Naturally, there is an issue in an uninsured motorist case over whether the at-fault driver was insured or not. The UM carrier has the burden of proof on this issue. Tex. Ins. Code §1952.109. This section was passed as a legislative overruling of State Farm Mutual Ins. Co. v. Matlock, 462 S.W.2d 277 (Tex. 1970) which held the opposite.
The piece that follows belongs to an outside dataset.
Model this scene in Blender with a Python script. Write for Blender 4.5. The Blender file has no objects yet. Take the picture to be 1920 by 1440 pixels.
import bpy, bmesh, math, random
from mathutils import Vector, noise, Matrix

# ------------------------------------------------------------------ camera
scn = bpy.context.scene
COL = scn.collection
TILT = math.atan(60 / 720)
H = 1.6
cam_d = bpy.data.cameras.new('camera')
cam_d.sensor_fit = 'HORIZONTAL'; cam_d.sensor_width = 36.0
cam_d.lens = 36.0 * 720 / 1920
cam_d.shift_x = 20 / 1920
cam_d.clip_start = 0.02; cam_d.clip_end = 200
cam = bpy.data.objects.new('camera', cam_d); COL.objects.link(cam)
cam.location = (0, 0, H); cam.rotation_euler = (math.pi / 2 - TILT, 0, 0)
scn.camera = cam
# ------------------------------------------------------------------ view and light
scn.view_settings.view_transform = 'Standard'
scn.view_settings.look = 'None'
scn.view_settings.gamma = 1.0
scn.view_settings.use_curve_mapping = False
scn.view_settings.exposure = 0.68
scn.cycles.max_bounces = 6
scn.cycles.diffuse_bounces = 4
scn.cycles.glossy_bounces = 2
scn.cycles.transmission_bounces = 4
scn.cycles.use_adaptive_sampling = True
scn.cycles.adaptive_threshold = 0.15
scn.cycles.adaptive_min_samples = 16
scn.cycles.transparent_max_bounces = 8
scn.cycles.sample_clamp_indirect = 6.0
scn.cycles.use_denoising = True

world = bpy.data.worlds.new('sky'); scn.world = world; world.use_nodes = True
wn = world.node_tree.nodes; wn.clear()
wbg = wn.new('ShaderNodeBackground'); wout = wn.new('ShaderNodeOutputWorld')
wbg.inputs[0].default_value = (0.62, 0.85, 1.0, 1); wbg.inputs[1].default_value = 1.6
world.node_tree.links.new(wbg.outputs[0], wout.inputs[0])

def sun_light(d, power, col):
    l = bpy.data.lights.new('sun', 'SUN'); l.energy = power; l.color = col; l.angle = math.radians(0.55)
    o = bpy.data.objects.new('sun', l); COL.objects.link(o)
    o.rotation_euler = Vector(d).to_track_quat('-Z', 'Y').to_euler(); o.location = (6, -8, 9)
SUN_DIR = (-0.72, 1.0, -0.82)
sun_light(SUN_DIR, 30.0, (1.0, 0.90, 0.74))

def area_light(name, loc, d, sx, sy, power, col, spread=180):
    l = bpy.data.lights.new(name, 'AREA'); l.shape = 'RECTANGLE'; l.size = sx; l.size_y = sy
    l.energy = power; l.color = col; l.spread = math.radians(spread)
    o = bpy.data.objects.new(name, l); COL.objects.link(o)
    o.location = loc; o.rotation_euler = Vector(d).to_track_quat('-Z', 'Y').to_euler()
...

  1. Suing The Adjuster Or Claims Manager

The adjuster, claims manager or any other person who has actively worked on the claim has potential liability under the Insurance Code. Chapter 541 is written broadly. Persons “engaged in the business of insurance” are liable under 541. This includes individuals, companies, agents, brokers and adjusters. The statutory definition of “person” is broad and inclusive. Sec. 541.002(2). If the adjuster is a Texas resident, naming the adjuster as a defendant may defeat federal, diversity jurisdiction. The allegations against the adjuster must list specific violations of the Insurance Code. It is not enough to simply mirror the allegations against the insurance company itself. Gasch v. Hartford Acc. & Indem. Co., 491 F.3d 278, 283 (5th Cir. 2007). The adjuster will have no liability for breach of contract since the contract is between the insured and the insurer.




  1. Insurance Carrier’s Attorney (In UM Case) Cannot Hide Behind A Pro Se Defendant And Mislead The Jury As To Their Real Client In Order To Exclude Evidence Of Insurance Coverage. Perez v. Kleinert, 211 S.W.3d 468 (Tex. App.– Corpus Christi 2006, pet. filed)




  1. Discovery in the UM case. Like the underlying case, discovery on the bad faith elements of the lawsuit will likely be abated. Still, we can take the corporate representatives deposition in the underlying case. This is almost an absolute right, although the carriers will fight hard over it. Tex. R. Civ. Proc. 181 states: “Either party to a suit may examine the opposing party as a witness…” The case law also makes this right clear. In re Garcia, 2007 W.L. 1481897 (Tex. App. – San Antonio, 2007, memorandum opinion)




  1. Jury charge. The jury charge will look much like the jury charge in a regular third party case. Liability and damage issues will be the same. Only if policy defenses have been plead by the insurance company, will there be any variation. If these defenses have been plead, there will be an issue on them.